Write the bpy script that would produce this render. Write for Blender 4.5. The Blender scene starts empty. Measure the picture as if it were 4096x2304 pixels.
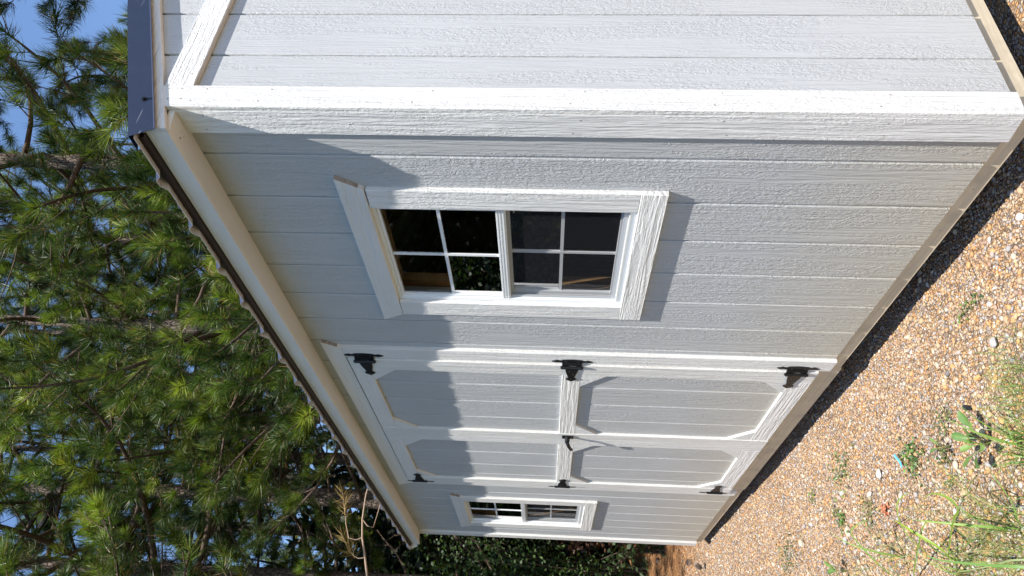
import bpy, bmesh, math, random
import numpy as np
from mathutils import Vector, Matrix

scene = bpy.context.scene
col = scene.collection
R = math.radians

# ---------------------------------------------------------------- camera
cam_d = bpy.data.cameras.new('camera'); cam = bpy.data.objects.new('camera', cam_d); col.objects.link(cam)
yaw, pitch, roll = 0.9948, 0.0578, 0.0244
Fw = Vector((-math.sin(yaw)*math.cos(pitch), math.cos(yaw)*math.cos(pitch), math.sin(pitch)))
Rt = Vector((math.cos(yaw), math.sin(yaw), 0)); Up = Rt.cross(Fw)
R2 = math.cos(roll)*Rt + math.sin(roll)*Up; U2 = -math.sin(roll)*Rt + math.cos(roll)*Up
M = Matrix((-U2, R2, -Fw)).transposed().to_4x4()      # phone held upright, picture stored on its side
M.translation = Vector((1.3865, -1.505, 1.2672))
cam.matrix_world = M
cam_d.sensor_fit = 'HORIZONTAL'; cam_d.sensor_width = 36; cam_d.lens = 24.57
cam_d.clip_start = 0.02; cam_d.clip_end = 600
scene.camera = cam

# ---------------------------------------------------------------- light
SUN = Vector((0.383, -0.191, 0.904)).normalized()
world = bpy.data.worlds.new('World'); scene.world = world; world.use_nodes = True
wn = world.node_tree.nodes; wl = world.node_tree.links
bg = wn['Background']; sky = wn.new('ShaderNodeTexSky'); sky.sky_type = 'NISHITA'; sky.sun_disc = False
sky.sun_elevation = math.asin(SUN.z); sky.sun_rotation = math.atan2(SUN.x, SUN.y)
sky.air_density = 1.0; sky.dust_density = 0.0; sky.ozone_density = 4.2; sky.altitude = 200
wl.new(sky.outputs[0], bg.inputs[0]); bg.inputs[1].default_value = 0.14
sl = bpy.data.lights.new('sun', 'SUN'); sun = bpy.data.objects.new('sun', sl); col.objects.link(sun)
sl.energy = 5.0; sl.angle = R(0.5); sl.color = (1.0, 0.965, 0.91)
sun.rotation_euler = (-SUN).to_track_quat('-Z', 'Y').to_euler(); sun.location = (3, -2, 8)
vs = scene.view_settings; scene.display_settings.display_device = 'sRGB'
vs.view_transform = 'Standard'; vs.look = 'None'; vs.gamma = 1; vs.use_curve_mapping = False; vs.exposure = 0.82

# ---------------------------------------------------------------- helpers
def tag(o, label=None, cat=None, group=None, kind=None):
    if label: o['label'] = label
    if cat: o['category'] = cat
    if group: o['group'] = group
    if kind: o['kind'] = kind
    return o
def empty(name, loc=(0, 0, 0), rz=0, parent=None):
    o = bpy.data.objects.new(name, None); col.objects.link(o); o.location = loc; o.rotation_euler = (0, 0, rz)
    o.empty_display_size = .1; o.parent = parent
    return o
def link(name, me, parent=None):
    o = bpy.data.objects.new(name, me); col.objects.link(o); o.parent = parent
    return o
class MB:
    def __init__(s): s.v = []; s.f = []; s.m = []
    def add(s, vs_, fs, mi=0):
        b = len(s.v); s.v += [tuple(v) for v in vs_]
        for f in fs: s.f.append([b+i for i in f]); s.m.append(mi)
        return s
    def box(s, x0, x1, y0, y1, z0, z1, mi=0):
        x0, x1 = sorted((x0, x1)); y0, y1 = sorted((y0, y1)); z0, z1 = sorted((z0, z1))
        return s.add([(x0,y0,z0),(x1,y0,z0),(x1,y1,z0),(x0,y1,z0),(x0,y0,z1),(x1,y0,z1),(x1,y1,z1),(x0,y1,z1)],
                     [(0,3,2,1),(4,5,6,7),(0,1,5,4),(1,2,6,5),(2,3,7,6),(3,0,4,7)], mi)
    def prism(s, poly, front, back, mp, bev=.0015, mi=0):
        """convex or near convex polygon (a,b) extruded from front to back, front edge bevelled"""
        n = len(poly); ar = sum(poly[i][0]*poly[(i+1) % n][1]-poly[(i+1) % n][0]*poly[i][1] for i in range(n))
        P = [Vector(p) for p in (poly if ar > 0 else poly[::-1])]
        ins = []
        for i in range(n):
            a, b, c = P[i-1], P[i], P[(i+1) % n]
            n1 = Vector((-(b-a).y, (b-a).x)).normalized(); n2 = Vector((-(c-b).y, (c-b).x)).normalized()
            k = n1+n2; k = k/max(.3, k.dot(n1)) if k.length > 1e-6 else n1
            ins.append(b+k*bev)
        sg = 1 if back > front else -1
        vs_ = [mp(p.x, p.y, front) for p in ins]+[mp(p.x, p.y, front+sg*bev) for p in P]+[mp(p.x, p.y, back) for p in P]
        fs = [tuple(range(n)), tuple(range(3*n-1, 2*n-1, -1))]
        for r in (0, 1):
            for i in range(n):
                j = (i+1) % n; fs.append((r*n+i, (r+1)*n+i, (r+1)*n+j, r*n+j))
        return s.add(vs_, fs, mi)
    def cyl(s, p0, p1, r0, r1=None, n=10, mi=0, caps=True):
        r1 = r0 if r1 is None else r1
        p0, p1 = Vector(p0), Vector(p1); d = (p1-p0).normalized()
        a = d.orthogonal().normalized(); b = d.cross(a)
        vs_ = [p+r*(a*math.cos(t)+b*math.sin(t)) for p, r in ((p0, r0), (p1, r1)) for t in [2*math.pi*i/n for i in range(n)]]
        fs = [(i, (i+1) % n, n+(i+1) % n, n+i) for i in range(n)]
        if caps: fs += [tuple(range(n))[::-1], tuple(range(n, 2*n))]
        return s.add(vs_, fs, mi)
    def build(s, name, mats, parent=None, smooth=False, recalc=True):
        me = bpy.data.meshes.new(name); me.from_pydata(s.v, [], s.f)
        for m in (mats if isinstance(mats, (list, tuple)) else [mats]): me.materials.append(m)
        if len(set(s.m)) > 1: me.polygons.foreach_set('material_index', s.m)
        if recalc:
            bm = bmesh.new(); bm.from_mesh(me); bmesh.ops.recalc_face_normals(bm, faces=bm.faces); bm.to_mesh(me); bm.free()
        if smooth: me.polygons.foreach_set('use_smooth', [True]*len(me.polygons))
        return link(name, me, parent)
YP = lambda a, b, d: (a, d, b)      # faces -Y : a = x, b = z
XP = lambda a, b, d: (d, a, b)      # faces +X : a = y, b = z

def np_mesh(name, V, F, mat, colors=None, smooth=False):
    V = np.asarray(V, np.float32); F = np.asarray(F, np.int32); k = F.shape[1]
    me = bpy.data.meshes.new(name)
    me.vertices.add(len(V)); me.vertices.foreach_set('co', V.ravel())
    me.loops.add(F.size); me.loops.foreach_set('vertex_index', F.ravel())
    me.polygons.add(len(F)); me.polygons.foreach_set('loop_start', np.arange(0, F.size, k, dtype=np.int32))
    me.polygons.foreach_set('loop_total', np.full(len(F), k, np.int32))
    if smooth: me.polygons.foreach_set('use_smooth', np.ones(len(F), bool))
    me.update(calc_edges=True)
    if colors is not None:
        at = me.color_attributes.new('tint', 'FLOAT_COLOR', 'POINT')
        c = np.ones((len(V), 4), np.float32); c[:, :3] = colors; at.data.foreach_set('color', c.ravel())
    me.materials.append(mat)
    return me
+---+
Leave the pictures out and reproduce exactly the lines from the top of the listing above through the line with "R = math.radians".

Write the bpy script that would produce this render. Write for Blender 4.5. The Blender scene starts empty. Measure the picture as if it were 4096x2304 pixels.
import bpy, bmesh, math, random
import numpy as np
from mathutils import Vector, Matrix

scene = bpy.context.scene
col = scene.collection
R = math.radians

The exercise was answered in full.